The Court ultimately stated that it was inappropriate to create prescriptive rules regarding the application of Section 10(b) to extraterritorial cases, instead electing to allow courts to create rules as different fact patterns regarding novel securities arise. Exclusively foreign conduct and conflict with foreign securities laws are factors which may be examined in determining whether the presumption against extraterritorial application of Section 10(b) is violated, but cohesive principles on when Section 10(b) liability should apply to foreign conduct will be determined by subsequent caselaw.

Practical Implications

The Court explicitly left open the possibility that SBS transactions could form the basis for liability under Exchange Act Section 10(b). Conceivably, if a plaintiff alleges that a defendant made false or misleading statements about a security that trades on a domestic exchange which causes losses in SBS that reference that security, then the plaintiff may survive a motion to dismiss. If a court determines that no additional requirements for the application of Section 10(b) apply, an issuer could be liable for losses in SBS transactions that the issuer may not even know exist and could potentially impose liability that is greater than the market cap of the issuer itself.

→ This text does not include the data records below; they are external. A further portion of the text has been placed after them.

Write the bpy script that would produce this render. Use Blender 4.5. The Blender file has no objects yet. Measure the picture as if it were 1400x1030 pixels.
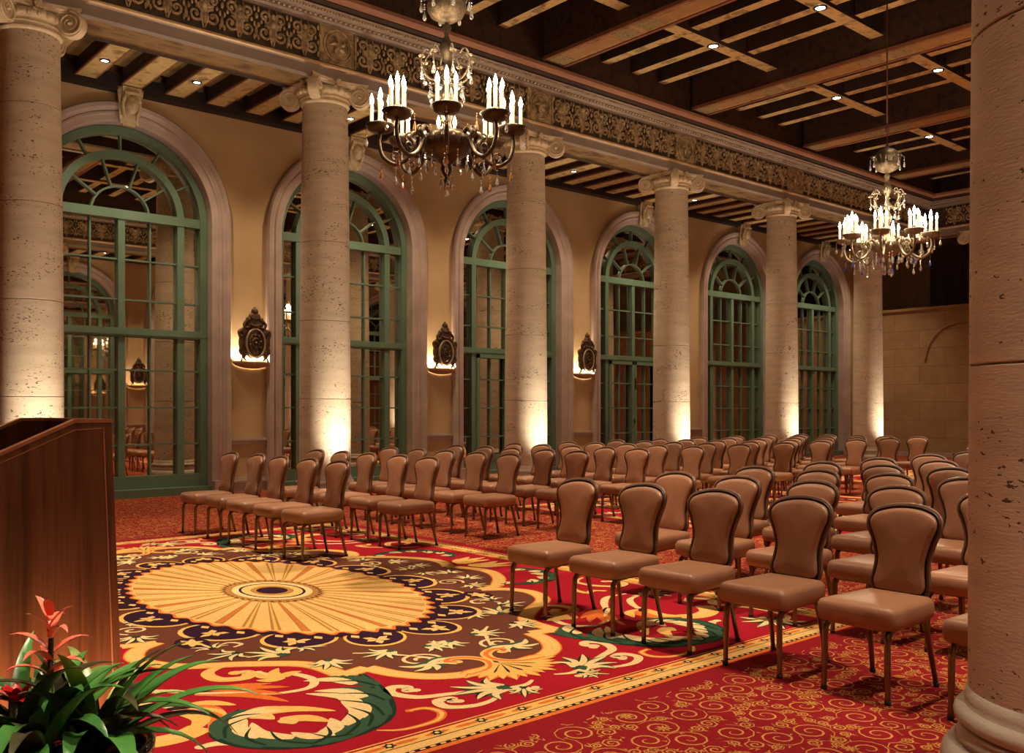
import bpy, math, random
from mathutils import Vector, Matrix
random.seed(7)
PI = math.pi
col = bpy.context.scene.collection
sc = bpy.context.scene

# ------------------------------------------------------------------ materials
def nd(nt, t, x=0, y=0, **kw):
    n = nt.nodes.new(t); n.location = (x, y)
    for k, v in kw.items():
        if k.startswith('i_'):
            n.inputs[k[2:].replace('_', ' ')].default_value = v
        else:
            setattr(n, k, v)
    return n

def ramp(nt, stops, inp):
    r = nt.nodes.new('ShaderNodeValToRGB')
    e = r.color_ramp.elements
    while len(e) < len(stops): e.new(0.5)
    for q, (p, c) in zip(e, stops):
        q.position = p; q.color = (c[0], c[1], c[2], 1) if not isinstance(c, (int, float)) else (c, c, c, 1)
    nt.links.new(inp, r.inputs[0])
    return r.outputs[0]

def material(name, c1, c2=None, rough=.5, metal=0, scale=5, stretch=(1, 1, 1), bump=0, bscale=None, c3=None, detail=5,
             spec=.5, pits=None, joints=None, coat=0, emit=None, estr=0, trans=0, ior=1.45, var=0):
    m = bpy.data.materials.new(name); m.use_nodes = True
    nt = m.node_tree; b = nt.nodes['Principled BSDF']; L = nt.links.new
    b.inputs['Roughness'].default_value = rough; b.inputs['Metallic'].default_value = metal
    b.inputs['Specular IOR Level'].default_value = spec; b.inputs['Coat Weight'].default_value = coat
    b.inputs['Transmission Weight'].default_value = trans; b.inputs['IOR'].default_value = ior
    b.inputs['Base Color'].default_value = (*c1, 1)
    tc = nd(nt, 'ShaderNodeTexCoord'); oi = nd(nt, 'ShaderNodeObjectInfo')
    mul = nd(nt, 'ShaderNodeVectorMath', operation='SCALE'); mul.inputs[0].default_value = (17, 31, 23)
    L(oi.outputs['Random'], mul.inputs['Scale'])
    add = nd(nt, 'ShaderNodeVectorMath', operation='ADD'); L(tc.outputs['Object'], add.inputs[0]); L(mul.outputs[0], add.inputs[1])
    mp = nd(nt, 'ShaderNodeMapping'); mp.inputs['Scale'].default_value = stretch; L(add.outputs[0], mp.inputs[0])
    out = None; hgt = None
    if c2 is not None:
        n = nd(nt, 'ShaderNodeTexNoise'); n.inputs['Scale'].default_value = scale; n.inputs['Detail'].default_value = detail
        L(mp.outputs[0], n.inputs['Vector'])
        st = [(.32, c1), (.68, c2)] if c3 is None else [(.3, c1), (.5, c2), (.7, c3)]
        out = ramp(nt, st, n.outputs['Fac'])
    if pits:
        ps, amt, pc = pits
        mp2 = nd(nt, 'ShaderNodeMapping'); mp2.inputs['Scale'].default_value = (1, 1, 2.2); L(add.outputs[0], mp2.inputs[0])
        n2 = nd(nt, 'ShaderNodeTexNoise'); n2.inputs['Scale'].default_value = ps; n2.inputs['Detail'].default_value = 3; n2.inputs['Roughness'].default_value = .55
        L(mp2.outputs[0], n2.inputs['Vector'])
        n3 = nd(nt, 'ShaderNodeTexNoise'); n3.inputs['Scale'].default_value = 1.7; n3.inputs['Detail'].default_value = 2
        L(mp2.outputs[0], n3.inputs['Vector'])
        mx = nd(nt, 'ShaderNodeMath', operation='MULTIPLY_ADD'); L(n3.outputs['Fac'], mx.inputs[0]); mx.inputs[1].default_value = .35; L(n2.outputs['Fac'], mx.inputs[2])
        mask = ramp(nt, [(amt, 0.), (amt + .02, 1.)], mx.outputs[0])
        mixc = nd(nt, 'ShaderNodeMix', data_type='RGBA'); L(mask, mixc.inputs['Factor'])
        L(out, mixc.inputs['A']); mixc.inputs['B'].default_value = (*pc, 1); out = mixc.outputs['Result']
        inv = nd(nt, 'ShaderNodeMath', operation='SUBTRACT'); inv.inputs[0].default_value = 1; L(mask, inv.inputs[1]); hgt = inv.outputs[0]
    if joints:
        bt = nd(nt, 'ShaderNodeTexBrick'); bt.inputs['Scale'].default_value = 1
        bt.inputs['Brick Width'].default_value = joints[0]; bt.inputs['Row Height'].default_value = joints[1]; bt.inputs['Mortar Size'].default_value = .006
        bt.inputs['Color1'].default_value = (1, 1, 1, 1); bt.inputs['Color2'].default_value = (.86, .84, .82, 1); bt.inputs['Mortar'].default_value = (.5, .45, .4, 1)
        sx = nd(nt, 'ShaderNodeSeparateXYZ'); L(tc.outputs['Object'], sx.inputs[0])
        cx = nd(nt, 'ShaderNodeCombineXYZ'); sm = nd(nt, 'ShaderNodeMath', operation='ADD'); L(sx.outputs['X'], sm.inputs[0]); L(sx.outputs['Y'], sm.inputs[1])
        L(sm.outputs[0], cx.inputs['X']); L(sx.outputs['Z'], cx.inputs['Y']); L(cx.outputs[0], bt.inputs['Vector'])
        mm = nd(nt, 'ShaderNodeMix', data_type='RGBA', blend_type='MULTIPLY'); mm.inputs['Factor'].default_value = 1
        L(out, mm.inputs['A']); L(bt.outputs['Color'], mm.inputs['B']); out = mm.outputs['Result']
    if var:
        hs = nd(nt, 'ShaderNodeHueSaturation')
        mr = nd(nt, 'ShaderNodeMapRange'); mr.inputs['To Min'].default_value = 1 - var; mr.inputs['To Max'].default_value = 1 + var
        L(oi.outputs['Random'], mr.inputs['Value']); L(mr.outputs[0], hs.inputs['Value'])
        if out is not None: L(out, hs.inputs['Color'])
        else: hs.inputs['Color'].default_value = (*c1, 1)
        out = hs.outputs[0]
    if out is not None: L(out, b.inputs['Base Color'])
    if bump:
        nb = nd(nt, 'ShaderNodeTexNoise'); nb.inputs['Scale'].default_value = bscale or scale * 4; nb.inputs['Detail'].default_value = 4
        L(mp.outputs[0], nb.inputs['Vector'])
        bp = nd(nt, 'ShaderNodeBump'); bp.inputs['Strength'].default_value = bump; bp.inputs['Distance'].default_value = .01
        h = nb.outputs['Fac']
        if hgt is not None:
            ma = nd(nt, 'ShaderNodeMath', operation='MULTIPLY_ADD'); L(nb.outputs['Fac'], ma.inputs[0]); ma.inputs[1].default_value = .35; L(hgt, ma.inputs[2]); h = ma.outputs[0]
        L(h, bp.inputs['Height']); L(bp.outputs[0], b.inputs['Normal'])
    if emit:
        b.inputs['Emission Color'].default_value = (*emit, 1); b.inputs['Emission Strength'].default_value = estr
    return m

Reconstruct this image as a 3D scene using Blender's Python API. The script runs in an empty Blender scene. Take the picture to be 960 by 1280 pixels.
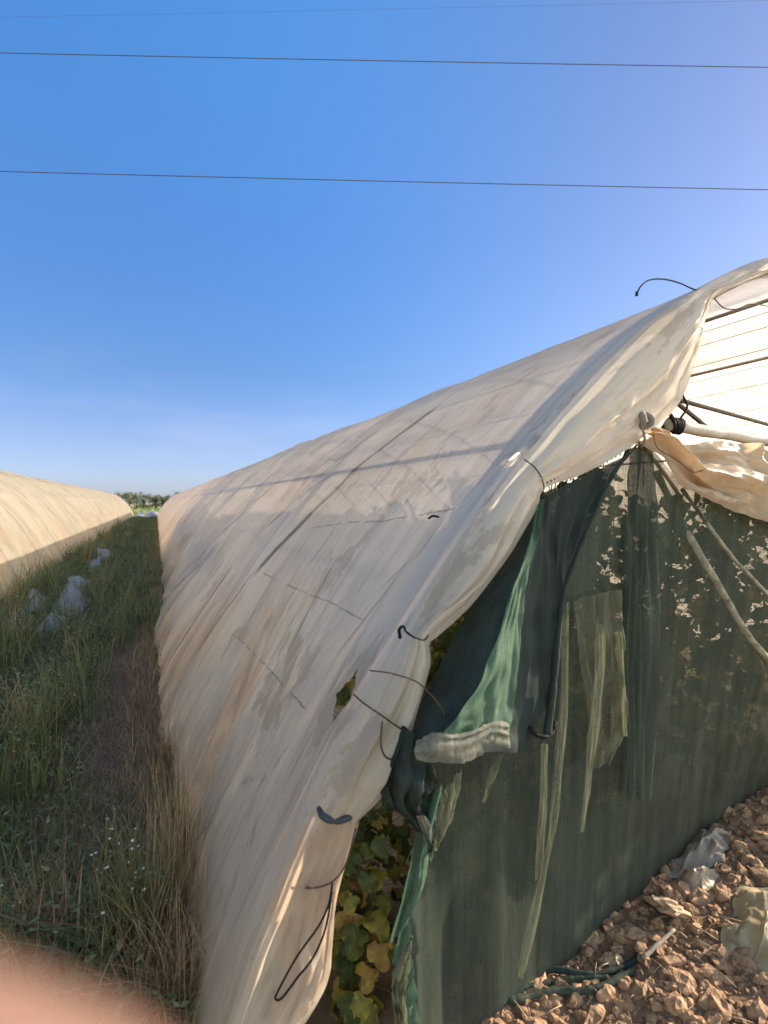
import bpy, math, random
from mathutils import Vector, noise, Matrix
random.seed(7)
R = math.radians
SC = bpy.context.scene
COL = SC.collection

# ------------------------------------------------------------------ camera, sky, sun, exposure
# world axes: +Y runs along the polytunnels, ground z = 0, the photographer stands at the origin
F, HOR = 700.0, 628.0
EYE = Vector((0, 0, 1.5))
YAW = math.atan(285 / F)
PITCH = math.atan((640 - HOR) / F)
cd = bpy.data.cameras.new('camera')
cd.sensor_fit = 'VERTICAL'; cd.sensor_height = 36; cd.sensor_width = 27
cd.lens = F / 1280 * 36
cd.clip_start = .004; cd.clip_end = 3000
cd.dof.use_dof = True; cd.dof.focus_distance = 3.2; cd.dof.aperture_fstop = 3.8
cam = bpy.data.objects.new('camera', cd); COL.objects.link(cam)
cam.location = EYE; cam.rotation_euler = (R(90) - PITCH, 0, -YAW)
SC.camera = cam

SUN_AZ, SUN_EL = R(92.5), R(23)
W = bpy.data.worlds.new('World'); SC.world = W; W.use_nodes = True
wn = W.node_tree; wn.nodes.clear()
sky = wn.nodes.new('ShaderNodeTexSky'); sky.sky_type = 'NISHITA'; sky.sun_disc = False
sky.sun_elevation = SUN_EL; sky.sun_rotation = SUN_AZ
sky.air_density = 1.0; sky.dust_density = .6; sky.ozone_density = 2.2; sky.altitude = 100
bg = wn.nodes.new('ShaderNodeBackground'); bg.inputs[1].default_value = .13
wo = wn.nodes.new('ShaderNodeOutputWorld')
def wnode(typ, **kw):
    x = wn.nodes.new(typ)
    for k_, v_ in kw.items(): setattr(x, k_, v_)
    return x
tcw = wnode('ShaderNodeTexCoord'); sxyz = wnode('ShaderNodeSeparateXYZ'); wn.links.new(tcw.outputs['Generated'], sxyz.inputs[0])
# the camera that took the picture saw a deeper blue and a paler haze than the plain sky model
rp = wnode('ShaderNodeValToRGB'); wn.links.new(sxyz.outputs[2], rp.inputs[0])
STOPS = ((.02, (.295, .335, .545)), (.1, (.30, .31, .445)), (.22, (.24, .312, .445)), (.42, (.245, .40, .583)), (.66, (.285, .57, .79)))
for q_ in STOPS[1:-1]: rp.color_ramp.elements.new(q_[0])
for k_, (p_, c_) in enumerate(STOPS): rp.color_ramp.elements[k_].position = p_; rp.color_ramp.elements[k_].color = (*c_, 1)
dt = wnode('ShaderNodeVectorMath', operation='DOT_PRODUCT'); wn.links.new(tcw.outputs['Generated'], dt.inputs[0])
dt.inputs[1].default_value = (math.sin(SUN_AZ) * math.cos(SUN_EL), math.cos(SUN_AZ) * math.cos(SUN_EL), math.sin(SUN_EL))
mr = wnode('ShaderNodeMapRange', interpolation_type='SMOOTHSTEP'); wn.links.new(dt.outputs['Value'], mr.inputs[0]); mr.inputs[1].default_value = .25; mr.inputs[2].default_value = .95
mx1 = wnode('ShaderNodeMix', data_type='RGBA'); wn.links.new(mr.outputs[0], mx1.inputs[0]); wn.links.new(rp.outputs[0], mx1.inputs[6]); mx1.inputs[7].default_value = (.375, .35, .412, 1)
cl = wnode('ShaderNodeTexNoise'); mpw = wnode('ShaderNodeMapping'); wn.links.new(tcw.outputs['Generated'], mpw.inputs[0]); mpw.inputs[3].default_value = (2.2, 2.2, 9); wn.links.new(mpw.outputs[0], cl.inputs[0])
cl.inputs['Scale'].default_value = 2.0; cl.inputs['Detail'].default_value = 7
clm = wnode('ShaderNodeMapRange', interpolation_type='SMOOTHSTEP'); wn.links.new(cl.outputs['Fac'], clm.inputs[0]); clm.inputs[1].default_value = .5; clm.inputs[2].default_value = .75
clz = wnode('ShaderNodeMapRange', interpolation_type='SMOOTHSTEP'); wn.links.new(sxyz.outputs[2], clz.inputs[0]); clz.inputs[1].default_value = .3; clz.inputs[2].default_value = .05; clz.inputs[4].default_value = .12
cmul = wnode('ShaderNodeMath', operation='MULTIPLY'); wn.links.new(clm.outputs[0], cmul.inputs[0]); wn.links.new(clz.outputs[0], cmul.inputs[1])
mul = wnode('ShaderNodeMix', data_type='RGBA', blend_type='MULTIPLY'); mul.inputs[0].default_value = 1
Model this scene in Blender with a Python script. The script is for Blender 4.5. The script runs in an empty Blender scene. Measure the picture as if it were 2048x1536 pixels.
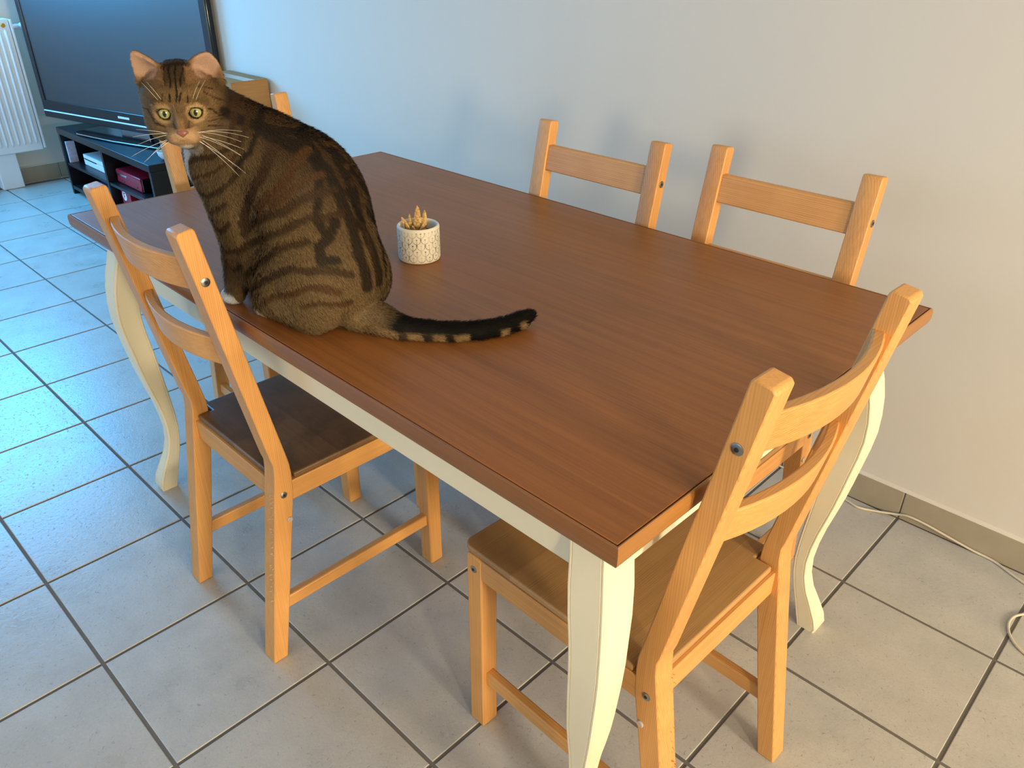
import bpy, bmesh, math, random
import numpy as np
from mathutils import Vector, Matrix
random.seed(7); RNG = np.random.default_rng(7)
PI = math.pi
scene = bpy.context.scene
COL = scene.collection

# ------------------------------------------------------------------ camera
cam_d = bpy.data.cameras.new('camera'); cam = bpy.data.objects.new('camera', cam_d); COL.objects.link(cam)
_R = ((-0.7153032601, -0.6987749323, 0.0074053973), (-0.3498186335, 0.3488790387, -0.8694310439), (0.6049530310, -0.6244974061, -0.4939988057))
_C = (-3.12164868, 0.23170124, 1.35198795)
M = Matrix.Identity(4)
for r in range(3):
    M[r][0] = _R[0][r]; M[r][1] = -_R[1][r]; M[r][2] = -_R[2][r]; M[r][3] = _C[r]
cam.matrix_world = M
cam_d.sensor_width = 36.0; cam_d.lens = 27.6884; cam_d.clip_start = 0.02
scene.camera = cam

# ------------------------------------------------------------------ world, lights, exposure
world = bpy.data.worlds.new('world'); scene.world = world; world.use_nodes = True
bg = world.node_tree.nodes['Background']; bg.inputs[0].default_value = (0.45, 0.62, 1.0, 1); bg.inputs[1].default_value = 1.0
def area(name, loc, target, sx, sy, power, color, spread=PI):
    L = bpy.data.lights.new(name, 'AREA'); L.shape = 'RECTANGLE'; L.size = sx; L.size_y = sy
    L.energy = power; L.color = color; L.spread = spread
    o = bpy.data.objects.new(name, L); COL.objects.link(o); o.location = loc
    o.rotation_euler = (Vector(target) - Vector(loc)).to_track_quat('-Z', 'Y').to_euler()
    return o
# warm low daylight through the kitchen window far behind the photographer
area('kitchen_window_light', (-7.35, -0.25, 1.36), (-2.0, -0.6, 0.8), 0.75, 0.9, 200, (1.0, 0.87, 0.64))
# second kitchen opening, a little to the left of it
area('kitchen_door_light', (-5.6, 0.82, 1.30), (-1.0, -1.6, 0.85), 0.26, 0.60, 15, (1.0, 0.84, 0.58), 1.6)
# cool daylight: window above the radiator in the far wall, garden door in the left wall
area('far_window_light', (2.38, -0.45, 1.62), (0.3, -0.7, 0.0), 1.4, 1.0, 112, (0.04, 0.44, 1.0))
area('garden_door_light', (1.45, 3.05, 1.15), (1.3, -1.3, 0.2), 1.6, 2.0, 44, (0.27, 0.60, 1.0), 2.0)
# dim sky light from the window in the left wall
area('side_window_light', (-2.1, 3.05, 1.55), (-2.2, 0.4, 0.0), 2.2, 1.3, 10, (1.0, 0.95, 0.82), 2.2)
# added warm overhead fill behind the camera; no actual lamp hangs there
area('warm_fill_light', (-4.6, -0.4, 2.35), (-4.0, -0.5, 0.0), 1.2, 1.2, 4, (1.0, 0.74, 0.46))
scene.view_settings.view_transform = 'Standard'; scene.view_settings.look = 'None'
scene.view_settings.exposure = 0.10; scene.view_settings.gamma = 1.0; scene.view_settings.use_curve_mapping = False
try:
    scene.cycles.use_denoising = True; scene.cycles.max_bounces = 8; scene.cycles.diffuse_bounces = 4
except Exception: pass

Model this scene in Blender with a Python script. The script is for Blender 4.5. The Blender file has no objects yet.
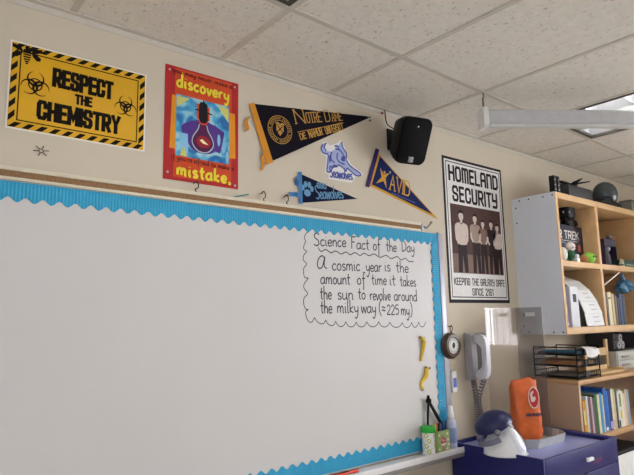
import bpy, bmesh, math, random
from mathutils import Vector, Matrix
random.seed(7)
PI = math.pi
scene = bpy.context.scene
C = scene.collection

# ------------------------------------------------------------------ camera
FPX, YAW, PITCH, ROLL = 545.07, 0.66565, 0.14828, -0.0185
CAM = Vector((0.1613, -2.005, 1.6))
HC = 2.723                     # ceiling height
_f = Vector((math.sin(YAW)*math.cos(PITCH), math.cos(YAW)*math.cos(PITCH), math.sin(PITCH)))
_r = Vector((math.cos(YAW), -math.sin(YAW), 0)); _u = _r.cross(_f)
RGT = _r*math.cos(ROLL) + _u*math.sin(ROLL); UPV = -_r*math.sin(ROLL) + _u*math.cos(ROLL)
cam_data = bpy.data.cameras.new('camera'); cam = bpy.data.objects.new('camera', cam_data); C.objects.link(cam)
cam_data.sensor_width = 36.0; cam_data.lens = FPX/634*36.0; cam_data.clip_start = 0.02
m = Matrix.Identity(4)
for i in range(3):
    m[i][0] = RGT[i]; m[i][1] = UPV[i]; m[i][2] = -_f[i]; m[i][3] = CAM[i]
cam.matrix_world = m
scene.camera = cam
def ray(px, py): return RGT*((px-317)/FPX) + UPV*((237.5-py)/FPX) + _f
def W(px, py, y=0.0):           # survey point of the photo on the plane y = const -> world
    d = ray(px, py); return CAM + d*((y-CAM.y)/d.y)

# ------------------------------------------------------------------ materials
def lin(c):
    return c/12.92 if c <= 0.04045 else ((c+0.055)/1.055)**2.4
def hexc(h):
    h = h.lstrip('#'); return tuple(lin(int(h[i:i+2], 16)/255) for i in (0, 2, 4)) + (1.0,)
MATS = {}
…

Combined with the "fraud on the market" theory of reliance, which states that reliance on fraudulent statements is presumed because information is immediately integrated into pricing in an efficient market, this case could create a situation in which:
  • The issuer makes false or misleading statements about a domestically traded stock.
  • A private entity enters into SBS that reference the issuer's security, but the issuer does not know that these SBS exist, which may be for any value, regardless of the amount of stock issued and outstanding.
  • The market price is affected by the false or misleading statements.
  • The issuer may be liable for an unknown amount on losses suffered in securities that it did not know existed, even without the plaintiff having to prove reliance on any specific false statement, which need not have been directed to the holders of synthetic securities.
In short, issuers beware. Liability for materially false or misleading statements based solely on synthetic securities is a real possibility, and the amount of that liability may have no relation to the value of the stock outstanding or the issuer itself.